WHAT THE TASK ASKS
Read the lines below and count those that have the word "Blender". Respond with the number only.
-- BEGIN RECORDS FOR THE TASK --
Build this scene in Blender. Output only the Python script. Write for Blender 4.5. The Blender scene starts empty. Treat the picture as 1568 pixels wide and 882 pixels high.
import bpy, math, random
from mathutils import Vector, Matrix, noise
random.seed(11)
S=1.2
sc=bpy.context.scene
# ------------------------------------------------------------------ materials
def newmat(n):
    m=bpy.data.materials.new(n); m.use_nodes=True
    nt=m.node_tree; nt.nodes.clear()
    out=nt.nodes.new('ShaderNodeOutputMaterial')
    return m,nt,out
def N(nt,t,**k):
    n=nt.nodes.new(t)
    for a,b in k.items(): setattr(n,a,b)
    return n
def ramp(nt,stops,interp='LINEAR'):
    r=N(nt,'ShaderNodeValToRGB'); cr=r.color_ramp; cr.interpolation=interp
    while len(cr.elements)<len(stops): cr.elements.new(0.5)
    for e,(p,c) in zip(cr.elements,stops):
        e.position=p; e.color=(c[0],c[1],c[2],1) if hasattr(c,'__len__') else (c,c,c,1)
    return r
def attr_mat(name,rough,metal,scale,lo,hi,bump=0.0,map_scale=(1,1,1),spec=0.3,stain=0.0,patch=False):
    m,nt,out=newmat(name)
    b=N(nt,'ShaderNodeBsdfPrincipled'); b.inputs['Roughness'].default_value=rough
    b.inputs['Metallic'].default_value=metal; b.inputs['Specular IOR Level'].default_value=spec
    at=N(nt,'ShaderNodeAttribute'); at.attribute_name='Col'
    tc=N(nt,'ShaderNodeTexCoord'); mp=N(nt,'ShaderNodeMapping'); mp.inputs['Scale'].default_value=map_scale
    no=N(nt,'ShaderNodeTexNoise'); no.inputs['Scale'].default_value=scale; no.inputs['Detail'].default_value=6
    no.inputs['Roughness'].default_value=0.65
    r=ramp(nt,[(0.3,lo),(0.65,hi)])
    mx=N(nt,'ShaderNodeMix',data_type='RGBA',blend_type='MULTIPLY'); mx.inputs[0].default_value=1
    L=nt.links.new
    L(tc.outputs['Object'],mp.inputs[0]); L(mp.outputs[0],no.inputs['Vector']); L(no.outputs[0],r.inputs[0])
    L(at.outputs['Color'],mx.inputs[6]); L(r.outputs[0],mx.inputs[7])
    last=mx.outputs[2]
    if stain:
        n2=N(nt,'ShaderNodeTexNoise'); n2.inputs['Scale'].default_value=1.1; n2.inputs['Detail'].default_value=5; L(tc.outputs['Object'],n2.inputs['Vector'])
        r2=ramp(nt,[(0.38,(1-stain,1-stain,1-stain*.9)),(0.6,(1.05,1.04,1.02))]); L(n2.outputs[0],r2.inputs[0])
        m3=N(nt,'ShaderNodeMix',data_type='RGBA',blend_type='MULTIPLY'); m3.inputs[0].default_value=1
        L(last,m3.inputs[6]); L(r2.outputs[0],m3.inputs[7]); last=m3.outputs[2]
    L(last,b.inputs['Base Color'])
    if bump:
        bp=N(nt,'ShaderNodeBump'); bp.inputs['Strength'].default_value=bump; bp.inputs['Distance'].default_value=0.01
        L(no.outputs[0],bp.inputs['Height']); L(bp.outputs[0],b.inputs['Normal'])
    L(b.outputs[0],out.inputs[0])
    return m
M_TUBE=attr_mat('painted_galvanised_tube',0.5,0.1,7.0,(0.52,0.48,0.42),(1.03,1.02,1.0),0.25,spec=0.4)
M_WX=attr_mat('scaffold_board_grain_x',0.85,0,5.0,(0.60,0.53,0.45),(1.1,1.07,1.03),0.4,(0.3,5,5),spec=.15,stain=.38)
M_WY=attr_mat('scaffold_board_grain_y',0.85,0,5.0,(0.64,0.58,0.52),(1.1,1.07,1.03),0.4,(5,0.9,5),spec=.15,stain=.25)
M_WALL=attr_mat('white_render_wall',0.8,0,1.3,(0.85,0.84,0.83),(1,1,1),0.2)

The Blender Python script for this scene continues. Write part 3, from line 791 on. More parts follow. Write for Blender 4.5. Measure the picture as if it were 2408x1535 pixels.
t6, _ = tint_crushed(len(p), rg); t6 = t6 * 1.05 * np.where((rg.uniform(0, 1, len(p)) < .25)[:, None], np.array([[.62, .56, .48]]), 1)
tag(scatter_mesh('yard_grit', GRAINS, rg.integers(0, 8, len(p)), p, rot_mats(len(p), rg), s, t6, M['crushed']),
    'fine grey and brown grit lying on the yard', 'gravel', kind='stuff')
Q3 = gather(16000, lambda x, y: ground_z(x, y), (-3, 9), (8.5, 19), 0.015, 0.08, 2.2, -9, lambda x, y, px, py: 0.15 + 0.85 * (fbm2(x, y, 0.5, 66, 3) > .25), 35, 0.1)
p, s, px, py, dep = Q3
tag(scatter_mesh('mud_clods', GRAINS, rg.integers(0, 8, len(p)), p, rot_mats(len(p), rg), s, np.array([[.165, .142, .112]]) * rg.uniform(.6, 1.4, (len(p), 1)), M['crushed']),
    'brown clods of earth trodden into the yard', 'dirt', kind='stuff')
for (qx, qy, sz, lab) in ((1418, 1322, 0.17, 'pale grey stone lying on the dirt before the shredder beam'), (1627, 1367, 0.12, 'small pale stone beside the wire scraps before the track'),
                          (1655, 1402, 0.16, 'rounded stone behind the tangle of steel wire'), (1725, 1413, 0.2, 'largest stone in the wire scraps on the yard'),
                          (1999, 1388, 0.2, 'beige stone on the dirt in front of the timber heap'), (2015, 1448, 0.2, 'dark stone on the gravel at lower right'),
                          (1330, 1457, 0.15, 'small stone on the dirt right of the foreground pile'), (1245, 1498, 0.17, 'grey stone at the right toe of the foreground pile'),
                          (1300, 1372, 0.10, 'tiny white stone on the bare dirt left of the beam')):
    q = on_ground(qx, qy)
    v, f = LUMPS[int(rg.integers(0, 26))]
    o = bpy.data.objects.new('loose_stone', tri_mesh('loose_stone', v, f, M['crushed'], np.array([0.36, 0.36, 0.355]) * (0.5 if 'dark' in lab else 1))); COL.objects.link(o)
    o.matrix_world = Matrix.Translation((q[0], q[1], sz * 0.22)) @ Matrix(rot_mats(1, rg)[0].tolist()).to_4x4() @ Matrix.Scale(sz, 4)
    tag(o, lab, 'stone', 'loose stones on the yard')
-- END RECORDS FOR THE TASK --
ANSWER FOR THE TASK
2